Earlier media reports said the rule change was intended to pave the way for the creation of a new postal savings bank and the reform of the Agricultural Bank of China.

The CBRC approved the establishment of the China Postal Savings Bank, which is wholly owned by the China Post Group, in late December. And the bank, to open soon, has no intention of introducing foreign investors.

"The policy change is definitely favorable for the launch of the postal savings bank and the reform of the Agricultural Bank of China," said Li Yongsen, a professor of finance at the Renmin University of China.

"But it is not only for the two banks," he said. "With the further opening up of China's financial market, it is unnecessary to distinguish between overseas and domestic investors."

Market insiders also said that the rule change is intended for the future reform of a group of city commercial banks.

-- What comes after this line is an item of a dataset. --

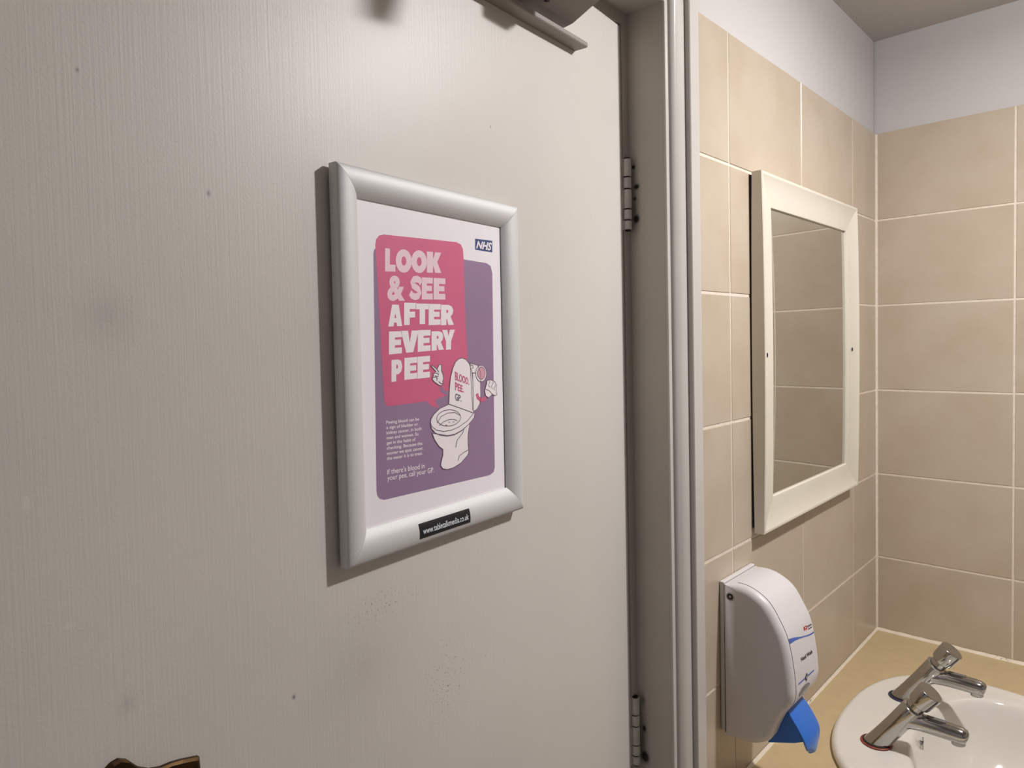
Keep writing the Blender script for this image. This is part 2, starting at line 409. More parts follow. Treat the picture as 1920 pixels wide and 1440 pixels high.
# flat print of the poster, millimetres from the frame datum
ART = {
 'panel': [(43.66, -67.85), (44.63, -64.75), (46.9, -63.02), (162.0, -62.83), (199.04, -63.57), (205.65, -65.96), (208.38, -73.15), (205.56, -276.76), (203.51, -281.38), (196.8, -283.54), (48.26, -280.72), (43.24, -278.78), (40.33, -275.23), (39.77, -271.35)],
 'bubble': [(46.14, -60.7), (47.37, -55.53), (50.74, -52.01), (55.96, -50.54), (151.9, -46.95), (158.51, -48.45), (161.72, -52.65), (162.45, -63.08), (163.35, -127.56), (165.08, -158.43), (163.66, -194.96), (135.59, -194.92), (116.63, -198.69), (117.15, -201.98), (121.31, -207.08), (111.04, -204.4), (104.47, -199.17), (56.5, -199.76), (52.88, -197.95), (51.43, -193.07)],
 'letters': [('L', [(57.23, -62.14), (69.64, -61.78), (68.84, -81.57), (56.43, -82.24)]), ('O', [(70.02, -61.22), (90.0, -60.62), (89.18, -81.3), (69.17, -82.36)]), ('O', [(89.45, -60.2), (109.88, -59.57), (109.06, -80.24), (88.61, -81.32)]), ('K', [(109.87, -59.98), (129.5, -59.39), (128.74, -78.63), (109.08, -79.69)]), ('&', [(58.92, -85.37), (80.6, -84.77), (79.7, -107.2), (58.01, -107.94)]), ('S', [(86.24, -84.0), (102.6, -83.53), (101.74, -105.08), (85.37, -105.67)]), ('E', [(102.17, -84.38), (116.97, -83.98), (116.17, -104.28), (101.36, -104.82)]), ('E', [(118.2, -83.92), (134.67, -83.47), (133.87, -103.63), (117.39, -104.23)]), ('A', [(59.3, -110.88), (76.24, -110.61), (75.48, -129.47), (58.52, -130.18)]), ('F', [(78.72, -108.58), (93.84, -108.3), (93.05, -128.07), (77.91, -128.71)]), ('T', [(93.05, -108.77), (111.15, -108.45), (110.41, -127.07), (92.29, -127.85)]), ('E', [(110.54, -108.51), (126.95, -108.22), (126.17, -127.83), (109.75, -128.5)]), ('R', [(127.55, -108.81), (145.76, -108.5), (145.01, -127.67), (126.78, -128.4)]), ('E', [(59.23, -134.44), (75.11, -134.11), (74.32, -153.8), (58.43, -154.53)]), ('V', [(73.65, -133.86), (96.13, -133.37), (95.36, -152.77), (72.85, -153.81)]), ('E', [(95.17, -133.11), (112.2, -132.74), (111.43, -152.28), (94.37, -153.06)]), ('R', [(113.56, -134.2), (130.56, -133.86), (129.87, -151.59), (112.84, -152.37)]), ('Y', [(128.29, -132.8), (146.79, -132.4), (146.05, -151.33), (127.52, -152.17)]), ('P', [(61.29, -159.46), (74.62, -159.03), (73.85, -178.35), (60.51, -178.73)]), ('E', [(77.19, -158.11), (93.53, -157.57), (92.74, -177.34), (76.4, -177.82)]), ('E', [(93.94, -157.49), (110.58, -156.94), (109.78, -177.14), (93.14, -177.61)])],
 'text': [('Peeing blood can be', [(53.23, -212.14), (93.98, -212.96), (93.86, -215.97), (53.11, -214.99)]), ('a sign of bladder or', [(53.16, -216.64), (92.37, -217.48), (92.25, -220.48), (53.04, -219.5)]), ('kidney cancer, in both', [(53.09, -221.15), (96.9, -222.13), (96.78, -225.15), (52.97, -224.0)]), ('men and women. So', [(53.02, -225.66), (93.02, -226.6), (92.9, -229.61), (52.9, -228.51)]), ('get in the habit of', [(52.95, -230.17), (88.78, -231.06), (88.66, -234.05), (52.83, -233.03)]), ('checking. Because the', [(52.87, -234.68), (97.6, -235.84), (97.48, -238.86), (52.76, -237.54)]), ('sooner we spot cancer,', [(52.8, -239.2), (98.66, -240.43), (98.54, -243.46), (52.69, -242.05)]), ('the easier it is to treat.', [(52.73, -243.72), (97.65, -244.98), (97.53, -248.0), (52.62, -246.57)]), ("If there's blood in", [(52.81, -254.58), (99.91, -256.07), (99.72, -260.99), (52.63, -259.21)]), ('your pee, call your GP.', [(52.78, -260.06), (112.41, -261.94), (112.22, -266.79), (52.6, -264.55)])],
 'lidtext': [('BLOOD.', [(145.04, -172.81), (166.41, -181.14), (166.17, -187.31), (145.14, -181.29)]), ('PEE.', [(144.92, -183.17), (157.8, -188.04), (157.55, -194.44), (144.9, -191.09)]), ('GP.', [(144.5, -193.98), (153.78, -197.03), (153.54, -203.31), (144.65, -201.07)])],
 'nhs': [(181.37, -40.36), (209.42, -39.52), (208.96, -51.55), (180.94, -51.42)],
 'nhst': [(183.19, -42.25), (208.59, -41.6), (207.78, -49.66), (182.43, -49.49)],
 'lid': [(135.31, -204.34), (136.62, -189.03), (138.7, -178.87), (142.32, -169.68), (146.09, -164.19), (151.26, -161.06), (156.39, -160.27), (162.23, -161.89), (167.29, -166.4), (170.78, -173.81), (172.22, -183.6), (172.23, -199.19), (172.18, -216.26)],
 'tank': [(168.83, -165.49), (180.97, -168.39), (184.87, -176.43), (184.35, -202.08), (182.56, -207.86), (178.49, -212.43), (173.47, -214.52), (170.79, -212.71), (169.15, -176.64)],
 'ring': [(194.5, -177.4), (194.21, -179.29), (193.49, -181.07), (192.38, -182.63), (190.94, -183.9), (189.25, -184.83), (187.39, -185.35), (185.46, -185.45), (183.56, -185.12), (181.77, -184.39), (180.19, -183.3), (178.89, -181.89), (177.94, -180.24), (177.39, -178.43), (177.25, -176.55), (177.53, -174.69), (178.23, -172.95), (179.3, -171.4), (180.7, -170.12), (182.36, -169.18), (184.19, -168.63), (186.12, -168.5), (188.03, -168.78), (189.85, -169.49), (191.46, -170.57), (192.79, -171.98), (193.77, -173.64), (194.36, -175.48)],
 'ringin': [(192.44, -177.0), (192.22, -178.4), (191.7, -179.72), (190.9, -180.89), (189.86, -181.84), (188.63, -182.53), (187.28, -182.92), (185.87, -183.0), (184.48, -182.77), (183.18, -182.23), (182.03, -181.41), (181.08, -180.37), (180.39, -179.14), (179.98, -177.79), (179.88, -176.39), (180.09, -175.0), (180.6, -173.7), (181.39, -172.54), (182.41, -171.59), (183.62, -170.89), (184.96, -170.48), (186.36, -170.38), (187.75, -170.6), (189.07, -171.12), (190.24, -171.93), (191.2, -172.97), (191.92, -174.21), (192.33, -175.58)],
 'seat': [(135.31, -204.34), (122.1, -207.36), (113.84, -212.08), (109.71, -216.21), (108.61, -220.63), (110.01, -225.32), (115.14, -230.02), (122.44, -233.01), (132.01, -235.01), (141.89, -234.9), (153.58, -232.19), (165.72, -226.02), (172.75, -221.2), (174.16, -216.44), (172.18, -216.26)],
 'seatedge': [(108.66, -219.28), (110.74, -223.59), (116.58, -227.44), (126.68, -229.81), (137.83, -229.89), (149.37, -227.89), (162.83, -223.1), (172.17, -216.45)],
 'hole': [(151.96, -217.97), (151.76, -219.76), (150.68, -221.44), (148.77, -222.91), (146.13, -224.11), (142.92, -224.97), (139.31, -225.45), (135.47, -225.53), (131.62, -225.22), (127.94, -224.53), (124.61, -223.51), (121.78, -222.2), (119.6, -220.67), (118.15, -219.0), (117.5, -217.27), (117.68, -215.56), (118.69, -213.94), (120.47, -212.5), (122.94, -211.31), (126.0, -210.42), (129.5, -209.88), (133.28, -209.72), (137.14, -209.97), (140.9, -210.59), (144.37, -211.59), (147.35, -212.89), (149.68, -214.45), (151.25, -216.17)],
 'holein': [(117.78, -220.89), (123.41, -215.31), (132.89, -212.71), (144.17, -213.31), (151.25, -216.84)],
 'water': [(120.78, -223.6), (127.04, -220.58), (135.43, -219.13), (142.48, -219.85), (147.0, -221.74)],
 'drop1': [(136.31, -221.93), (135.93, -222.16), (135.03, -222.17), (134.15, -221.97), (133.79, -221.67), (134.17, -221.44), (135.06, -221.43), (135.95, -221.63)],
 'drop2': [(142.68, -222.23), (142.25, -222.45), (141.24, -222.46), (140.24, -222.24), (139.84, -221.93), (140.27, -221.71), (141.27, -221.71), (142.27, -221.92)],
 'drop3': [(132.16, -224.29), (131.74, -224.51), (130.76, -224.51), (129.78, -224.3), (129.39, -223.99), (129.8, -223.77), (130.78, -223.77), (131.76, -223.99)],
 'base': [(110.5, -229.47), (114.2, -236.76), (119.34, -242.94), (125.31, -246.98), (125.11, -252.06), (122.1, -259.03), (121.57, -262.18), (124.59, -265.44), (130.75, -267.09), (139.22, -266.85), (150.88, -263.91), (161.48, -257.78), (163.55, -254.68), (162.69, -245.83), (163.03, -237.16), (165.71, -226.31), (153.6, -231.71), (141.91, -234.42), (132.04, -234.36), (122.47, -232.27)],
 'bl1': [(157.38, -229.26), (154.97, -234.27), (145.97, -240.8), (143.99, -247.19)],
 'bl2': [(162.43, -252.59), (155.67, -254.06), (148.98, -256.45), (146.63, -260.88)],
 'tl1': [(171.92, -175.61), (177.57, -176.27)],
 'tl2': [(172.23, -175.63), (171.94, -214.38)],
 'tl3': [(169.81, -167.47), (173.26, -168.57), (173.48, -170.82), (170.89, -170.9)],
 'hand': [(111.41, -166.55), (113.28, -165.9), (119.78, -170.09), (122.37, -166.08), (124.57, -165.25), (126.15, -166.69), (125.95, -171.74), (128.13, -175.53), (128.67, -179.26), (127.18, -182.13), (127.78, -184.28), (125.66, -185.9), (122.29, -185.32), (116.36, -182.22), (113.26, -179.77), (112.82, -177.66), (114.61, -175.94), (114.02, -173.91), (118.36, -172.12)],
 'hl1': [(114.42, -173.93), (118.71, -173.41), (121.76, -174.75), (120.58, -177.16), (116.61, -175.86)],
 'hl2': [(113.21, -177.68), (117.23, -176.98), (119.84, -178.77), (118.41, -180.97)],
 'hl3': [(121.49, -181.61), (124.65, -183.82), (127.37, -184.26)],
 'hl4': [(119.78, -170.09), (122.1, -172.94)],
 'fist': [(194.53, -185.08), (201.03, -183.95), (208.31, -186.69), (211.13, -190.92), (210.11, -195.94), (211.43, -200.61), (207.75, -201.25), (203.7, -199.54), (200.36, -201.3), (197.06, -202.86), (192.34, -200.2), (191.12, -194.63), (193.54, -189.81)],
 'fl1': [(200.51, -184.72), (197.55, -190.06), (200.71, -192.27)],
 'fl2': [(205.84, -186.54), (202.38, -191.37), (203.91, -194.0)],
 'fl3': [(210.18, -189.84), (206.39, -193.66), (207.14, -195.73)],
 'fl4': [(192.11, -193.71), (198.17, -195.12), (204.5, -200.1)],
 'fl5': [(194.53, -185.08), (194.86, -188.9)],
 'arm': [(178.3, -197.19), (179.7, -201.22), (183.5, -203.69), (189.0, -204.13), (192.76, -201.93)],
 'arm2': [(124.52, -187.3), (125.23, -190.11), (129.51, -192.72), (135.73, -193.64)],
}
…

A large group of city commercial banks will launch a restructure this year, but not all of them will be able to lure foreign investors. Meanwhile, the quality of domestic investors is improving.

The CBRC has also revised an administrative rule on the financial companies of enterprise groups. The previous rule said that financial companies could introduce qualified foreign institutional investors who must then hold their shares for at least five years.

The requirement was changed to "qualified institutional investors" with a reduced lock-up period of three years.